**Problem to work on:**
Copy everything in the listing below word for word, apart from any images.
-- Begin --
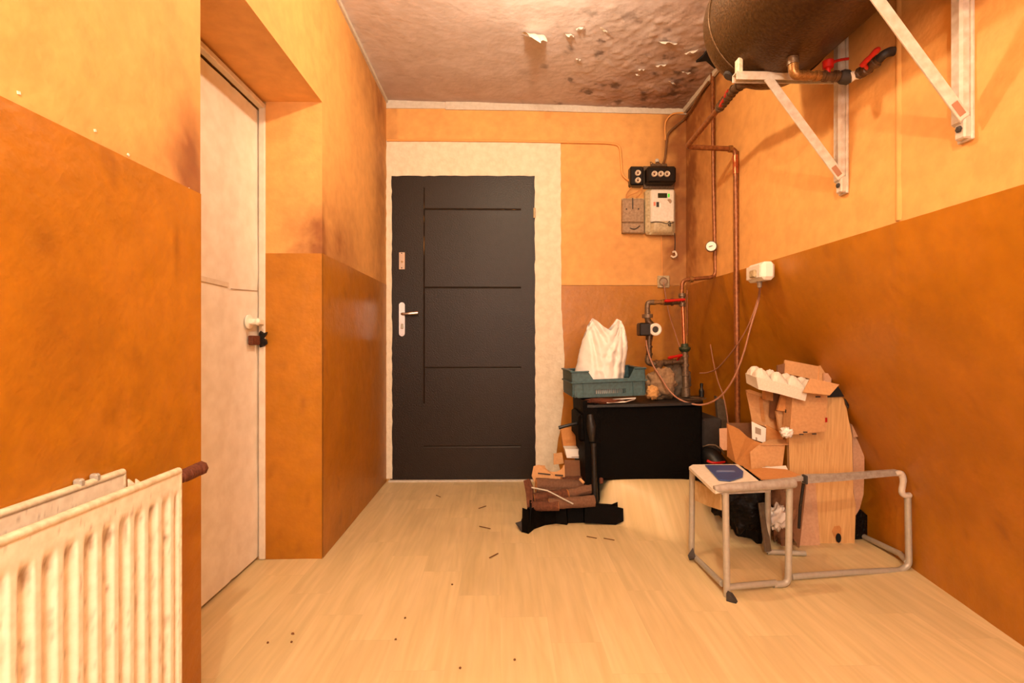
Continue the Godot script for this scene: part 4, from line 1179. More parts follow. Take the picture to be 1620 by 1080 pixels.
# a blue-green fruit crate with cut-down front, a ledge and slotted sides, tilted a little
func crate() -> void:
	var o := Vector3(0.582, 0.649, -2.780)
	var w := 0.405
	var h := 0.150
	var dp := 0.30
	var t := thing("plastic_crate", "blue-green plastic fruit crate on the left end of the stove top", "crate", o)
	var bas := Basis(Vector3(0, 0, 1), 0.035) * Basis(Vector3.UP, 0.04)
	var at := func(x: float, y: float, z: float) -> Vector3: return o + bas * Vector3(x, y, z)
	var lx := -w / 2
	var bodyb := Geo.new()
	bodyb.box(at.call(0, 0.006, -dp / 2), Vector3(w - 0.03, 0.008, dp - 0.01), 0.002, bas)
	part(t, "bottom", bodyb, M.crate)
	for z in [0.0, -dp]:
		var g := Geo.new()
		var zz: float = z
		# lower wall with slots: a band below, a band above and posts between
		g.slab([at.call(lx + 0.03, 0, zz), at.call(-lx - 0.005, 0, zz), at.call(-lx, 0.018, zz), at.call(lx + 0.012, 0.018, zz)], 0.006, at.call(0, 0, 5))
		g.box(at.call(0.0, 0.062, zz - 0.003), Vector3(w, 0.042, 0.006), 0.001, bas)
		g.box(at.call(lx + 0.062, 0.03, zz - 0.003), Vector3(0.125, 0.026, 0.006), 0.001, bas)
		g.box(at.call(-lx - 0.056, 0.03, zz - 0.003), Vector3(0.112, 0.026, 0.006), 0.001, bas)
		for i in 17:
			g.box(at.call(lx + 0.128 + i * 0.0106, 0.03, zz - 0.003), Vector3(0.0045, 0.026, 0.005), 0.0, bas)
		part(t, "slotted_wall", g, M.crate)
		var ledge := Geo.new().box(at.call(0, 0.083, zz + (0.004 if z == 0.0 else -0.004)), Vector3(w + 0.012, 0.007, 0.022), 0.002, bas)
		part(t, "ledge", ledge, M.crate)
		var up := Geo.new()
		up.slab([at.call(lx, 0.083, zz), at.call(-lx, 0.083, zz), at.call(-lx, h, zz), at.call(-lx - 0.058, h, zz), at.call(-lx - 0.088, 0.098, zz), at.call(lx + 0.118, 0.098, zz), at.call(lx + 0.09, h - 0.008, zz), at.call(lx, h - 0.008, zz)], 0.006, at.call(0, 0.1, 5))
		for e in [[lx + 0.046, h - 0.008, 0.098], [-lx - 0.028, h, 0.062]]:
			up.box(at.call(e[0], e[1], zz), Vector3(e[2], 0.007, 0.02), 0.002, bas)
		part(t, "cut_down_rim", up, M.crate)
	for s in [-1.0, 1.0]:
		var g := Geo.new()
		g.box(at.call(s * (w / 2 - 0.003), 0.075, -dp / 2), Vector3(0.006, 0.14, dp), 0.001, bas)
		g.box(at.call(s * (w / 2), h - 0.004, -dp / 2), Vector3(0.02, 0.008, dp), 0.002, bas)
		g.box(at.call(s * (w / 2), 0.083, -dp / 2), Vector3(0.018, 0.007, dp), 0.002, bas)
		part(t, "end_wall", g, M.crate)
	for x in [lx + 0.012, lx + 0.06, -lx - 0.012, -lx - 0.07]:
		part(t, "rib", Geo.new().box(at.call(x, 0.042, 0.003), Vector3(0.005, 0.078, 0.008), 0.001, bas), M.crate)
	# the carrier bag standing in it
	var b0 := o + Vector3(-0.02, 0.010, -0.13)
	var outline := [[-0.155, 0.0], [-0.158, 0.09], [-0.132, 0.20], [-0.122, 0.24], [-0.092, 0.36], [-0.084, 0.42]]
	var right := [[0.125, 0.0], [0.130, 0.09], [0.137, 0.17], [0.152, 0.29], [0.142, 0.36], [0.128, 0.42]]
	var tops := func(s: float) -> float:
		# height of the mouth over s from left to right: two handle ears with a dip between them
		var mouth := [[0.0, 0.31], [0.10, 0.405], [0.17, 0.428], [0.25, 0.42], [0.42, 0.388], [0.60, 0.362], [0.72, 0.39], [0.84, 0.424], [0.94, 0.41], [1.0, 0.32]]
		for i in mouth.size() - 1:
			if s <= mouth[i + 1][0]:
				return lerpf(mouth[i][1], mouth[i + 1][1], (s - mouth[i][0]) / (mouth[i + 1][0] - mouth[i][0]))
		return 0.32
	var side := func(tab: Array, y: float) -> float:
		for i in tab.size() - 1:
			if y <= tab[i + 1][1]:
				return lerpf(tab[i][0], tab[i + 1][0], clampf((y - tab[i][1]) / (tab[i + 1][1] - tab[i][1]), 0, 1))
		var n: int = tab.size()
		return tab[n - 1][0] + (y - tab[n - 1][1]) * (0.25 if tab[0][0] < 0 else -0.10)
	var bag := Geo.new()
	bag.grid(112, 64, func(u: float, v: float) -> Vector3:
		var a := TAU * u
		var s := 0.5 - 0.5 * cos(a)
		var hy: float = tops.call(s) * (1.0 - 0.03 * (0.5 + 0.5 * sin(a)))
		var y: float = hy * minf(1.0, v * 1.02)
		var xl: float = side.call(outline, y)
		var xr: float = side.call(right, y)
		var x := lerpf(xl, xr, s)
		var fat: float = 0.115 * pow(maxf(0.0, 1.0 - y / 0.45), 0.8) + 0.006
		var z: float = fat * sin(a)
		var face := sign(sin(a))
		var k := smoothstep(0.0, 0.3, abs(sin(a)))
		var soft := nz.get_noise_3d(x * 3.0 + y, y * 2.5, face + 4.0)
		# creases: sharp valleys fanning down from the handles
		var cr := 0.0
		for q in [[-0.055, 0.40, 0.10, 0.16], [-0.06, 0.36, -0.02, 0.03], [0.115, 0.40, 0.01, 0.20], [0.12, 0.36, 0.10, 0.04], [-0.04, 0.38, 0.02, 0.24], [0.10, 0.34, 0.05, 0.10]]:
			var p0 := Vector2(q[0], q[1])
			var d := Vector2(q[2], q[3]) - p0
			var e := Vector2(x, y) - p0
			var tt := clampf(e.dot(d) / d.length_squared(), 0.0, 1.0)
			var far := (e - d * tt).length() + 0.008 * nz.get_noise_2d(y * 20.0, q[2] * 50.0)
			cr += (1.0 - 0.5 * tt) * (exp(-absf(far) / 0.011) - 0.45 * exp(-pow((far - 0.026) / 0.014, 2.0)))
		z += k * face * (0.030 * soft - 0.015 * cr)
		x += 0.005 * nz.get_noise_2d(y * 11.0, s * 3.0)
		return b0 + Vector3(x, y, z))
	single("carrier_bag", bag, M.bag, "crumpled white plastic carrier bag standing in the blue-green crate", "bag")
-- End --
**Expected answer:**
Continue the Godot script for this scene: part 4, from line 1179. More parts follow. Take the picture to be 1620 by 1080 pixels.
# a blue-green fruit crate with cut-down front, a ledge and slotted sides, tilted a little
func crate() -> void:
	var o := Vector3(0.582, 0.649, -2.780)
	var w := 0.405
	var h := 0.150
	var dp := 0.30
	var t := thing("plastic_crate", "blue-green plastic fruit crate on the left end of the stove top", "crate", o)
	var bas := Basis(Vector3(0, 0, 1), 0.035) * Basis(Vector3.UP, 0.04)
	var at := func(x: float, y: float, z: float) -> Vector3: return o + bas * Vector3(x, y, z)
	var lx := -w / 2
	var bodyb := Geo.new()
	bodyb.box(at.call(0, 0.006, -dp / 2), Vector3(w - 0.03, 0.008, dp - 0.01), 0.002, bas)
	part(t, "bottom", bodyb, M.crate)
	for z in [0.0, -dp]:
		var g := Geo.new()
		var zz: float = z
		# lower wall with slots: a band below, a band above and posts between
		g.slab([at.call(lx + 0.03, 0, zz), at.call(-lx - 0.005, 0, zz), at.call(-lx, 0.018, zz), at.call(lx + 0.012, 0.018, zz)], 0.006, at.call(0, 0, 5))
		g.box(at.call(0.0, 0.062, zz - 0.003), Vector3(w, 0.042, 0.006), 0.001, bas)
		g.box(at.call(lx + 0.062, 0.03, zz - 0.003), Vector3(0.125, 0.026, 0.006), 0.001, bas)
		g.box(at.call(-lx - 0.056, 0.03, zz - 0.003), Vector3(0.112, 0.026, 0.006), 0.001, bas)
		for i in 17:
			g.box(at.call(lx + 0.128 + i * 0.0106, 0.03, zz - 0.003), Vector3(0.0045, 0.026, 0.005), 0.0, bas)
		part(t, "slotted_wall", g, M.crate)
		var ledge := Geo.new().box(at.call(0, 0.083, zz + (0.004 if z == 0.0 else -0.004)), Vector3(w + 0.012, 0.007, 0.022), 0.002, bas)
		part(t, "ledge", ledge, M.crate)
		var up := Geo.new()
		up.slab([at.call(lx, 0.083, zz), at.call(-lx, 0.083, zz), at.call(-lx, h, zz), at.call(-lx - 0.058, h, zz), at.call(-lx - 0.088, 0.098, zz), at.call(lx + 0.118, 0.098, zz), at.call(lx + 0.09, h - 0.008, zz), at.call(lx, h - 0.008, zz)], 0.006, at.call(0, 0.1, 5))
		for e in [[lx + 0.046, h - 0.008, 0.098], [-lx - 0.028, h, 0.062]]:
			up.box(at.call(e[0], e[1], zz), Vector3(e[2], 0.007, 0.02), 0.002, bas)
		part(t, "cut_down_rim", up, M.crate)
	for s in [-1.0, 1.0]:
		var g := Geo.new()
		g.box(at.call(s * (w / 2 - 0.003), 0.075, -dp / 2), Vector3(0.006, 0.14, dp), 0.001, bas)
		g.box(at.call(s * (w / 2), h - 0.004, -dp / 2), Vector3(0.02, 0.008, dp), 0.002, bas)
		g.box(at.call(s * (w / 2), 0.083, -dp / 2), Vector3(0.018, 0.007, dp), 0.002, bas)
		part(t, "end_wall", g, M.crate)
	for x in [lx + 0.012, lx + 0.06, -lx - 0.012, -lx - 0.07]:
		part(t, "rib", Geo.new().box(at.call(x, 0.042, 0.003), Vector3(0.005, 0.078, 0.008), 0.001, bas), M.crate)
	# the carrier bag standing in it
	var b0 := o + Vector3(-0.02, 0.010, -0.13)
	var outline := [[-0.155, 0.0], [-0.158, 0.09], [-0.132, 0.20], [-0.122, 0.24], [-0.092, 0.36], [-0.084, 0.42]]
	var right := [[0.125, 0.0], [0.130, 0.09], [0.137, 0.17], [0.152, 0.29], [0.142, 0.36], [0.128, 0.42]]
	var tops := func(s: float) -> float:
		# height of the mouth over s from left to right: two handle ears with a dip between them
		var mouth := [[0.0, 0.31], [0.10, 0.405], [0.17, 0.428], [0.25, 0.42], [0.42, 0.388], [0.60, 0.362], [0.72, 0.39], [0.84, 0.424], [0.94, 0.41], [1.0, 0.32]]
		for i in mouth.size() - 1:
			if s <= mouth[i + 1][0]:
				return lerpf(mouth[i][1], mouth[i + 1][1], (s - mouth[i][0]) / (mouth[i + 1][0] - mouth[i][0]))
		return 0.32
	var side := func(tab: Array, y: float) -> float:
		for i in tab.size() - 1:
			if y <= tab[i + 1][1]:
				return lerpf(tab[i][0], tab[i + 1][0], clampf((y - tab[i][1]) / (tab[i + 1][1] - tab[i][1]), 0, 1))
		var n: int = tab.size()
		return tab[n - 1][0] + (y - tab[n - 1][1]) * (0.25 if tab[0][0] < 0 else -0.10)
	var bag := Geo.new()
	bag.grid(112, 64, func(u: float, v: float) -> Vector3:
		var a := TAU * u
		var s := 0.5 - 0.5 * cos(a)
		var hy: float = tops.call(s) * (1.0 - 0.03 * (0.5 + 0.5 * sin(a)))
		var y: float = hy * minf(1.0, v * 1.02)
		var xl: float = side.call(outline, y)
		var xr: float = side.call(right, y)
		var x := lerpf(xl, xr, s)
		var fat: float = 0.115 * pow(maxf(0.0, 1.0 - y / 0.45), 0.8) + 0.006
		var z: float = fat * sin(a)
		var face := sign(sin(a))
		var k := smoothstep(0.0, 0.3, abs(sin(a)))
		var soft := nz.get_noise_3d(x * 3.0 + y, y * 2.5, face + 4.0)
		# creases: sharp valleys fanning down from the handles
		var cr := 0.0
		for q in [[-0.055, 0.40, 0.10, 0.16], [-0.06, 0.36, -0.02, 0.03], [0.115, 0.40, 0.01, 0.20], [0.12, 0.36, 0.10, 0.04], [-0.04, 0.38, 0.02, 0.24], [0.10, 0.34, 0.05, 0.10]]:
			var p0 := Vector2(q[0], q[1])
			var d := Vector2(q[2], q[3]) - p0
			var e := Vector2(x, y) - p0
			var tt := clampf(e.dot(d) / d.length_squared(), 0.0, 1.0)
			var far := (e - d * tt).length() + 0.008 * nz.get_noise_2d(y * 20.0, q[2] * 50.0)
			cr += (1.0 - 0.5 * tt) * (exp(-absf(far) / 0.011) - 0.45 * exp(-pow((far - 0.026) / 0.014, 2.0)))
		z += k * face * (0.030 * soft - 0.015 * cr)
		x += 0.005 * nz.get_noise_2d(y * 11.0, s * 3.0)
		return b0 + Vector3(x, y, z))
	single("carrier_bag", bag, M.bag, "crumpled white plastic carrier bag standing in the blue-green crate", "bag")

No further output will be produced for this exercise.